Mike and Ian show up, red-faced and out of breath, some 10 minutes later. Lauren and Danielle explained what happened as you try to clean Danielle’s cut. The guides offer drunken condolences and get you keys for a different bungalow, one less isolated than the current one, and even though you each have your own queen-sized bed, you all end up sleeping in your bed that night. You didn’t realize it then, but that experience would be something that you wouldn’t be able to shake even after a decade had gone by. You didn’t know that the taste of your favorite Italian beer would be forever tainted with the taste of fear. That from now on, every time you pass a group of men your heart will beat so hard if feels like it’s trying to jump out of your chest.

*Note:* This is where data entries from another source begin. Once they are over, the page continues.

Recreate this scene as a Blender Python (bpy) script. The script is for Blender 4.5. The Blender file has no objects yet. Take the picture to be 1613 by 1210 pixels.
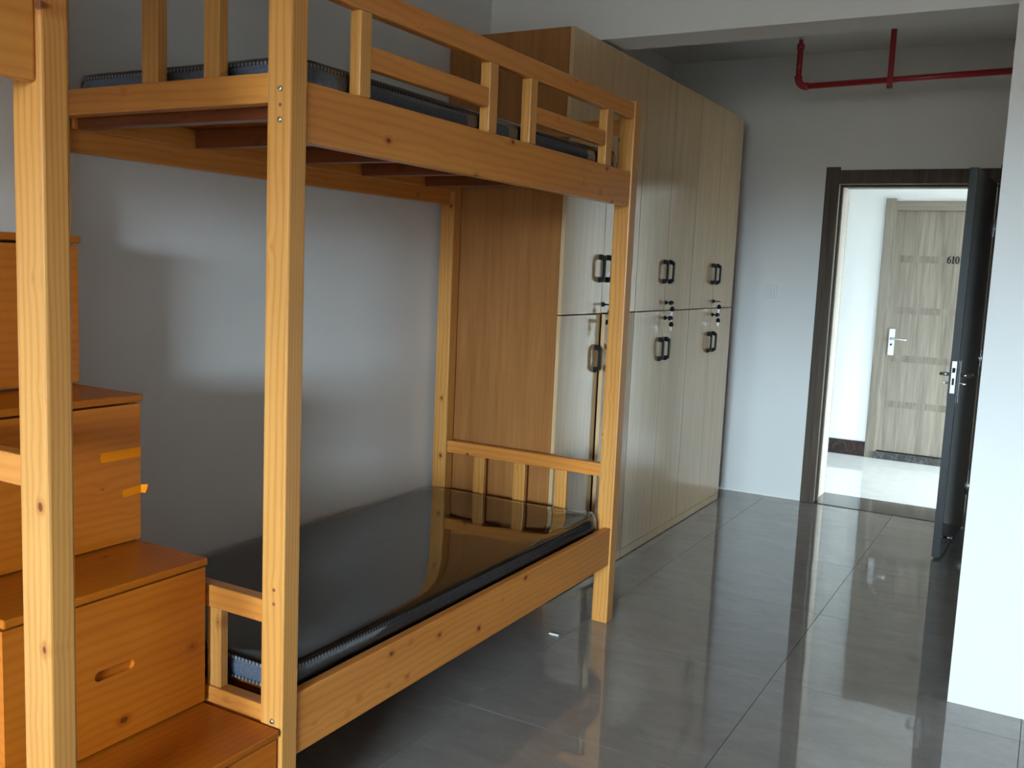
import bpy, bmesh, math, random
from mathutils import Vector, Matrix, noise
random.seed(7)
scene = bpy.context.scene
COL = scene.collection
PI = math.pi

# ------------------------------------------------------------------ camera
IMG_W, IMG_H = 1613.0, 1210.0
YAW, PITCH, ROLL, FPX = -0.515913803, -0.121921419, 0.0433584475, 1497.6962
fwd = Vector((math.sin(YAW)*math.cos(PITCH), math.cos(YAW)*math.cos(PITCH), math.sin(PITCH)))
r0 = Vector((math.cos(YAW), -math.sin(YAW), 0)); u0 = r0.cross(fwd)
rgt = r0*math.cos(ROLL) + u0*math.sin(ROLL); upv = -r0*math.sin(ROLL) + u0*math.cos(ROLL)
cam_data = bpy.data.cameras.new('camera'); cam = bpy.data.objects.new('camera', cam_data); COL.objects.link(cam)
cam.matrix_world = Matrix(((rgt.x, upv.x, -fwd.x, 0), (rgt.y, upv.y, -fwd.y, 0), (rgt.z, upv.z, -fwd.z, 1.45), (0, 0, 0, 1)))
cam_data.sensor_fit = 'HORIZONTAL'; cam_data.sensor_width = 36.0; cam_data.lens = FPX/IMG_W*36.0
cam_data.clip_start = 0.05; cam_data.clip_end = 300
scene.camera = cam

# ------------------------------------------------------------------ world: overcast daylight over a dim ground
world = bpy.data.worlds.new('overcast_sky'); scene.world = world; world.use_nodes = True
wn, wl = world.node_tree.nodes, world.node_tree.links
wn.clear()
w_out = wn.new('ShaderNodeOutputWorld'); w_bg = wn.new('ShaderNodeBackground')
w_tc = wn.new('ShaderNodeTexCoord'); w_sep = wn.new('ShaderNodeSeparateXYZ'); w_ramp = wn.new('ShaderNodeValToRGB')
w_map = wn.new('ShaderNodeMapRange')
w_map.inputs['From Min'].default_value = -0.2; w_map.inputs['From Max'].default_value = 0.8
wl.new(w_tc.outputs['Generated'], w_sep.inputs[0]); wl.new(w_sep.outputs['Z'], w_map.inputs['Value'])
wl.new(w_map.outputs[0], w_ramp.inputs[0]); wl.new(w_ramp.outputs[0], w_bg.inputs[0]); wl.new(w_bg.outputs[0], w_out.inputs[0])
SKY_STRENGTH = 138.0
w_bg.inputs[1].default_value = SKY_STRENGTH
cr = w_ramp.color_ramp
cr.elements[0].position = 0.205; cr.elements[0].color = (0.078, 0.079, 0.074, 1)
cr.elements[1].position = 0.24; cr.elements[1].color = (0.59, 0.78, 0.90, 1)
e = cr.elements.new(0.6); e.color = (0.80, 0.95, 1.0, 1)

def portal(name, loc, rot, sx, sy):
    l = bpy.data.lights.new(name, 'AREA'); l.shape = 'RECTANGLE'; l.size = sx; l.size_y = sy
    l.cycles.is_portal = True
    o = bpy.data.objects.new(name, l); COL.objects.link(o); o.location = loc; o.rotation_euler = rot
    return o
BACK_Y, BALC_Y = -5.6, -7.2                   # back wall of the room, outer edge of the balcony
WX0, WX1, WZ1 = -0.9, 1.5, 2.4                 # balcony doorway
BX0, BX1, BZ0, BZ1 = -1.3, 1.9, 1.0, 2.6       # opening of the balcony above its parapet
portal('balcony_daylight', ((BX0+BX1)/2, BALC_Y-0.01, (BZ0+BZ1)/2), (PI/2, 0, 0), BX1-BX0, BZ1-BZ0)
CORR_X = 3.4
CWY0, CWY1, CWZ0, CWZ1 = 6.85, 8.15, 0.3, 2.3  # window at the end of the corridor
portal('corridor_daylight', (CORR_X+0.01, (CWY0+CWY1)/2, (CWZ0+CWZ1)/2), (0, PI/2, 0), CWZ1-CWZ0, CWY1-CWY0)

scene.view_settings.view_transform = 'Standard'
scene.view_settings.look = 'None'
scene.view_settings.gamma = 1.0
scene.view_settings.use_curve_mapping = False
scene.view_settings.exposure = 0.0
scene.cycles.use_denoising = True
scene.cycles.max_bounces = 12; scene.cycles.diffuse_bounces = 8; scene.cycles.glossy_bounces = 6
scene.cycles.transparent_max_bounces = 12; scene.cycles.transmission_bounces = 6
scene.cycles.caustics_reflective = False; scene.cycles.caustics_refractive = False
scene.cycles.sample_clamp_indirect = 6.0

# ------------------------------------------------------------------ materials
class NT:
    def __init__(s, name):
        s.m = bpy.data.materials.new(name); s.m.use_nodes = True
        s.n, s.l = s.m.node_tree.nodes, s.m.node_tree.links
        s.b = s.n['Principled BSDF']; s.out = s.n['Material Output']
    def node(s, t, **kw):
        x = s.n.new(t)
        for k, v in kw.items(): setattr(x, k, v)
        return x
    def link(s, a, b): s.l.new(a, b)
    def val(s, sock, v):
        if isinstance(v, (int, float)): sock.default_value = v
        elif isinstance(v, (tuple, list)): sock.default_value = v
        else: s.l.new(v, sock)
    def math(s, op, a, b=None, c=None, clamp=False):
        x = s.node('ShaderNodeMath', operation=op); x.use_clamp = clamp
        s.val(x.inputs[0], a)
        if b is not None: s.val(x.inputs[1], b)
        if c is not None: s.val(x.inputs[2], c)
        return x.outputs[0]
    def mix(s, f, a, b):
        x = s.node('ShaderNodeMix', data_type='RGBA')
        s.val(x.inputs[0], f); s.val(x.inputs[6], a); s.val(x.inputs[7], b)
        return x.outputs[2]
    def noise(s, vec, scale, detail=3, rough=0.5, dist=0.0):
        x = s.node('ShaderNodeTexNoise'); s.val(x.inputs['Vector'], vec)
        x.inputs['Scale'].default_value = scale; x.inputs['Detail'].default_value = detail
        x.inputs['Roughness'].default_value = rough; x.inputs['Distortion'].default_value = dist
        return x.outputs[0]
    def comb(s, a, b, c):
        x = s.node('ShaderNodeCombineXYZ'); s.val(x.inputs[0], a); s.val(x.inputs[1], b); s.val(x.inputs[2], c)
        return x.outputs[0]
    def sep(s, v):
        x = s.node('ShaderNodeSeparateXYZ'); s.link(v, x.inputs[0]); return x.outputs
    def ramp(s, f, stops):
        x = s.node('ShaderNodeValToRGB'); s.val(x.inputs[0], f)
        r = x.color_ramp
        r.elements[0].position, r.elements[0].color = stops[0][0], (*stops[0][1], 1)
        r.elements[1].position, r.elements[1].color = stops[-1][0], (*stops[-1][1], 1)
        for p, c in stops[1:-1]:
            el = r.elements.new(p); el.color = (*c, 1)
        return x.outputs[0]
    def maprange(s, v, a, b, c, d, smooth=False):
        x = s.node('ShaderNodeMapRange')
        if smooth: x.interpolation_type = 'SMOOTHSTEP'
        s.val(x.inputs[0], v)
        for i, q in enumerate((a, b, c, d)): s.val(x.inputs[1+i], q)
        return x.outputs[0]
    def bump(s, h, strength, dist=0.001):
        x = s.node('ShaderNodeBump'); x.inputs['Strength'].default_value = strength; x.inputs['Distance'].default_value = dist
        s.link(h, x.inputs['Height']); s.link(x.outputs[0], s.b.inputs['Normal']); return x.outputs[0]
    def objvec(s, rnd=9.0):
        tc = s.node('ShaderNodeTexCoord')
        if not rnd: return tc.outputs['Object']
        oi = s.node('ShaderNodeObjectInfo')
        k = s.math('MULTIPLY', oi.outputs['Random'], rnd)
        v = s.node('ShaderNodeVectorMath', operation='ADD')
        s.link(tc.outputs['Object'], v.inputs[0]); s.link(s.comb(k, k, k), v.inputs[1])
        return v.outputs[0]
    def set(s, **kw):
        for k, v in kw.items(): s.val(s.b.inputs[k.replace('_', ' ')], v)
        return s

def plain(name, col, rough=0.5, metal=0.0, coat=0.0, spec=0.5, bump=0.0, var=0.0, bscale=60.0):
    t = NT(name); t.set(Roughness=rough, Metallic=metal, Coat_Weight=coat, Specular_IOR_Level=spec)
    v = t.objvec(3.0)
    n = t.noise(v, 9.0, 4)
    c2 = tuple(x*(1-var) for x in col); c1 = tuple(min(1, x*(1+var)) for x in col)
    t.val(t.b.inputs['Base Color'], t.ramp(n, [(0.3, c2), (0.7, c1)]))
    if bump: t.bump(t.noise(v, bscale, 4), bump, 0.002)
    return t.m

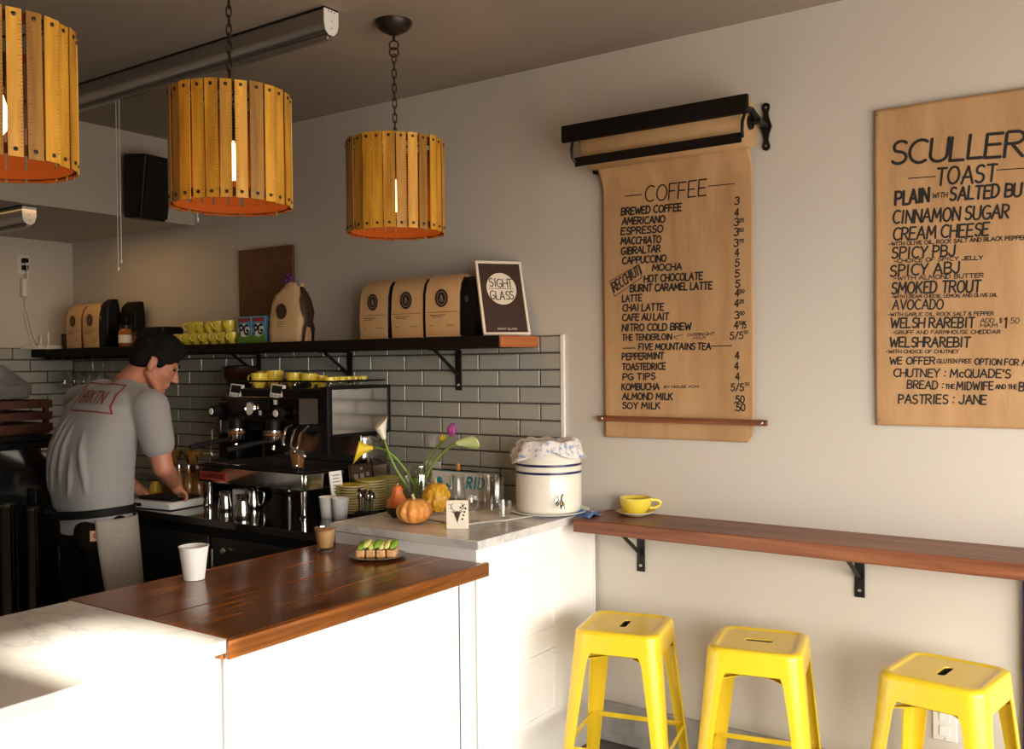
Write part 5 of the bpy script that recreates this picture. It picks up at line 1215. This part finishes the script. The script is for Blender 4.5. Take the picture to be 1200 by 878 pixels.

You didn’t understand your true fragility until that night. Up until then you’d been the most confident, self-assured young woman ready to take the world by the balls. But that night taught you that you aren’t as strong as you think, that you’ve been taking your safety for granted, that the pure fact that you were born a female puts you at a high risk for harassment and violence. That you’ve lived such a privileged and sheltered life that you hadn’t felt real fear in your life until age 20. That the world isn’t as safe as you thought. But through all this introspection you also realize that if you hadn’t trusted your instincts that night and ran when you felt danger, that night—and consequently your entire life—could have turned out very, very differently.